I think what you are missing is that the kernel you were using previously
was compressed in bzImage form, while your new kernel is not.  This is
Lilo behaving essentially as documented.  There would be effectively no
limitation on kernel size using bzImage, since this involves a multipart
loader (which is the whole point of bzImage).
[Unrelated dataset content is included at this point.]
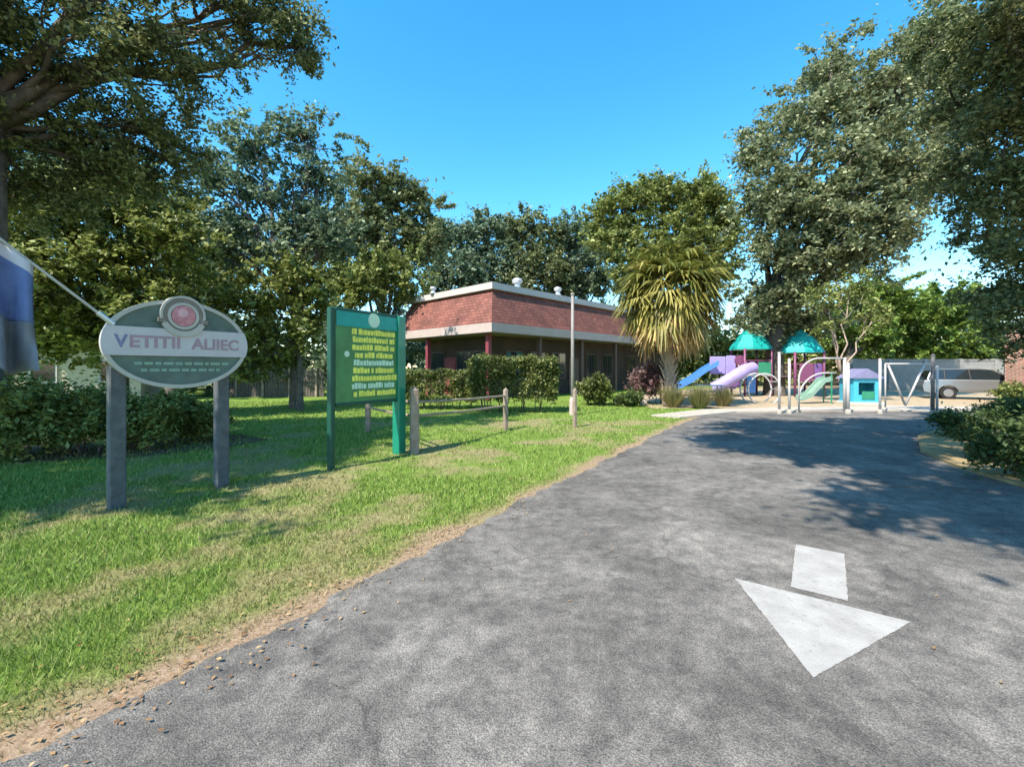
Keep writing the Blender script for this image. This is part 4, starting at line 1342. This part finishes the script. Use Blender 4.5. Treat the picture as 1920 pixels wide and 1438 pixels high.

Also, even on a 16 MHz 386SX, kernel decompression time should be minimal.  
If you are doing an initrd load, however, this can be very slow since it
goes through ROM BIOS disk access calls rather than Linux.  Since I used a
16 MHz 386SX when working on the SCSI stack in Linux back around v0.95, I
can assure you that decompressing the kernel on boot is a LOT less time
consuming than, say, recompiling the kernel on that platform.

-- Mike


On 2000-05-20 at 16:33 -0400, David Butts wrote:

> I expect that 63925 is not just a documentation problem.
> 
> I have a 386sx 16, and recently compiled a new kernel for it.  I
> chose to compile an uncompressed kernel (make vmlinux), since it
> takes a non-trivial amount of time to uncompress the kernel on my
> admittedly sorry little 386.
> 
> I got that 'Kernel foo is too big error', even though my new,
> uncompressed kernel is _smaller_ than the compressed kernel that
> installed with frozen (2.2.14).  Even if the new kernel is the
> only boot option in /etc/lilo.conf, I'm told that it is too big,
> but it is, by any measure that I can find, smaller than one that
> works (and can be re-installed by lilo without errors).  Given
> that, I'm assuming that lilo's ability to measure kernel size is
> broken, but I could easily be missing something :).